Topic for Debate
Al-Azhar Park
I have only one question which i hope can be answered without prejudice.
In 2005, I went to see the new Al-Azhar Park in Cairo, Egypt. I thought I had entered into a new garden of Eden where fountains flowed and soon the palm trees would grow and their fronds would sway in the evening breeze. The beauty was ancient mixed with a healthy but restrained pinch of the modern times.
I have just been to see the park and I was truly upset, angered, and found the word gift (which it was to all the people of Cairo from the Aga Khan and several countries which have cultural trusts), to be something taken completely for granted and something the people had utterly no respect for.
It thrilled me to see the children rolling down the gentle grassy slopes surrounded by glorious blossoming trees in pink clusters of flowers.
However turning to see a fountain, there were children breaking branches from the same trees to play with and the parents did nothing, neither did the two guards standing not more than 10 meters away.
The royal palm tree lane leading down to the small lake were covered in (cut with a key or knife) graffiti, the walk paths were separating at several joints, one lady pulled up a patch of freshly laid sod and stuffed it into her massive purse.
The worst was yet to come when I went into the Lakeside Restaurant for lunch.

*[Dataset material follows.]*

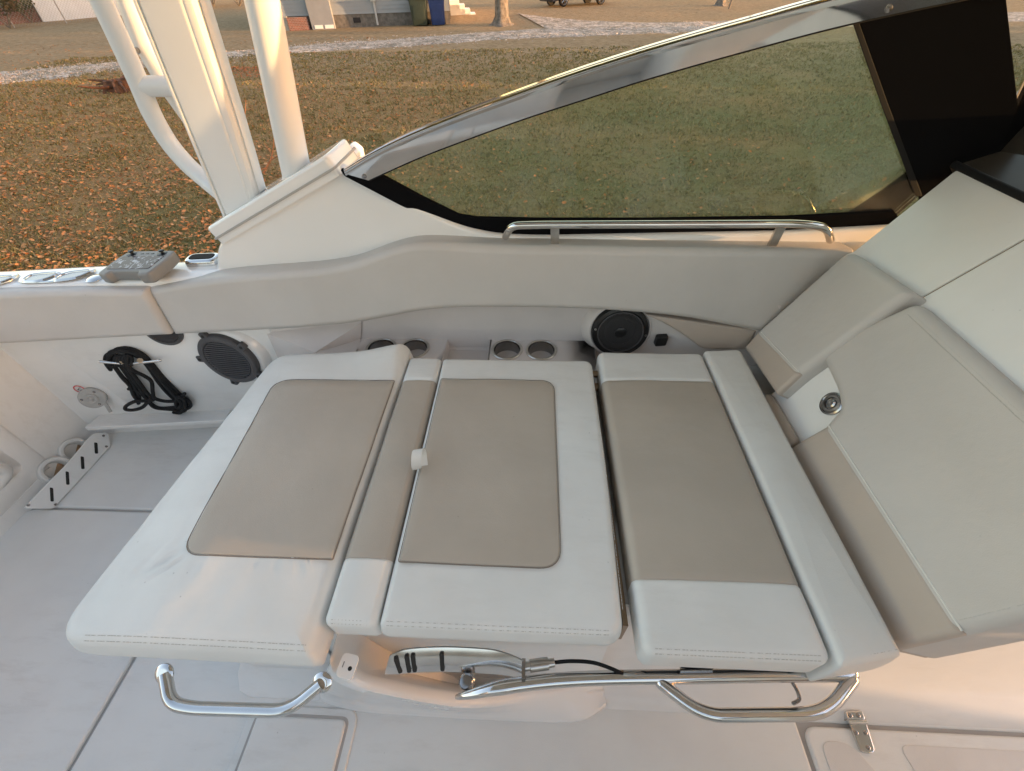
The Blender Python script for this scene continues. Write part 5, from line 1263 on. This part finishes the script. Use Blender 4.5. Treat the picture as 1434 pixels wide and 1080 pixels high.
def back():
    a = rad(random.uniform(-170, -22)); r_ = random.uniform(26, 31); hmax = 6.5+3*noise.noise(Vector((a*4, 0, 2)))
    return (math.cos(a)*r_, math.sin(a)*r_, -1.6+random.random()*hmax)
cards(11000, row); cards(16000, back)
raw('treeline', tv, tf, LEAFG, kind='stuff')
# ================================================================== LIGHT
w = bpy.data.worlds.new('World'); scn.world = w; w.use_nodes = True
nt = w.node_tree; bg = nt.nodes['Background']; sky = nt.nodes.new('ShaderNodeTexSky'); sky.sky_type = 'NISHITA'; sky.sun_disc = False
sky.sun_elevation = SUN_EL; sky.sun_rotation = math.pi/2-SUN_AZ; sky.air_density = 1.; sky.dust_density = 1.5; sky.ozone_density = 1.
mul = nt.nodes.new('ShaderNodeMix'); mul.data_type = 'RGBA'; mul.blend_type = 'MULTIPLY'; mul.inputs[0].default_value = 1.; mul.inputs[7].default_value = (1., .90, .92, 1)
nt.links.new(sky.outputs[0], mul.inputs[6]); nt.links.new(mul.outputs[2], bg.inputs[0]); bg.inputs[1].default_value = .15
sd = bpy.data.lights.new('sun', 'SUN'); sd.energy = 1.1; sd.angle = rad(.6); sd.color = (1., .58, .27)
so = bpy.data.objects.new('sun', sd); COL.objects.link(so)
sv = Vector((math.cos(SUN_EL)*math.cos(SUN_AZ), math.cos(SUN_EL)*math.sin(SUN_AZ), math.sin(SUN_EL)))
so.rotation_euler = sv.to_track_quat('Z', 'Y').to_euler()
# ================================================================== CAMERA
cd_ = bpy.data.cameras.new('camera'); cam = bpy.data.objects.new('camera', cd_); COL.objects.link(cam); scn.camera = cam
cd_.sensor_fit = 'HORIZONTAL'; cd_.sensor_width = 36; cd_.lens = 36*F/1434; cd_.clip_start = .02; cd_.clip_end = 1000
M = Matrix.Identity(4)
for i in range(3): M[i][0] = ROT[i, 0]; M[i][1] = -ROT[i, 1]; M[i][2] = -ROT[i, 2]; M[i][3] = CAM[i]
cam.matrix_world = M
vs_ = scn.view_settings; vs_.view_transform = 'Standard'; vs_.look = 'None'; vs_.gamma = 1; vs_.exposure = 3.48
scn.cycles.max_bounces = 8; scn.cycles.use_denoising = True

A chair which had a broken chair was laid next to a waiters station (prominent enough for me to see), The once beautiful chandeliers were hanging by their wires, the concrete columns had broken edges, the floor and awning seemed never to have been introduced to a mop and soap, there was even a light in the ground (which showed previous signs of repair) with a broken glass cover.
I can go on and on, but to get to the question: Is it worth giving a gift costing forty million dollars to a country which cannot appreciate it, care for it, respect the fact that the countries which donated the money for its creation was tax payer money. I have always greatly respected the protection of cultural traditions in all aspects from protecting it from loss of skills to loss of language (except those with no concept of human rights). But when a culture cannot respect itself enough to care for a park that never existed before, the question is why not go and create it in a country where it would be respected and protected by its citizenry?
I hope someone who will not rip my head off because it happens to be associated with The Aga Khan will answer this question for me.
Many thanks.
Al-karim Wissanji
Al-Azhar Park
Al-Karim, Firstly, things may have changed for the better since your visit of 2005. Secondly, a gift is something given permanently and not something on loan. On the other hand, for someone to disrespect a gift is almost the same as disrespecting the giver of the gift.

Furthermore, there is an old proverb that disrespecters of gifts should do well to remember: "Do not kill the goose that lays golden eggs".

The reason why people disrepect "gifts" is because the gift cost nothing, therefore it has no value. So a better way would be for half of the cost of any such project to be `paid for` by the local people in time and energy or money. In this way the gift has some value, because people do not leave garbage on their own doorstep.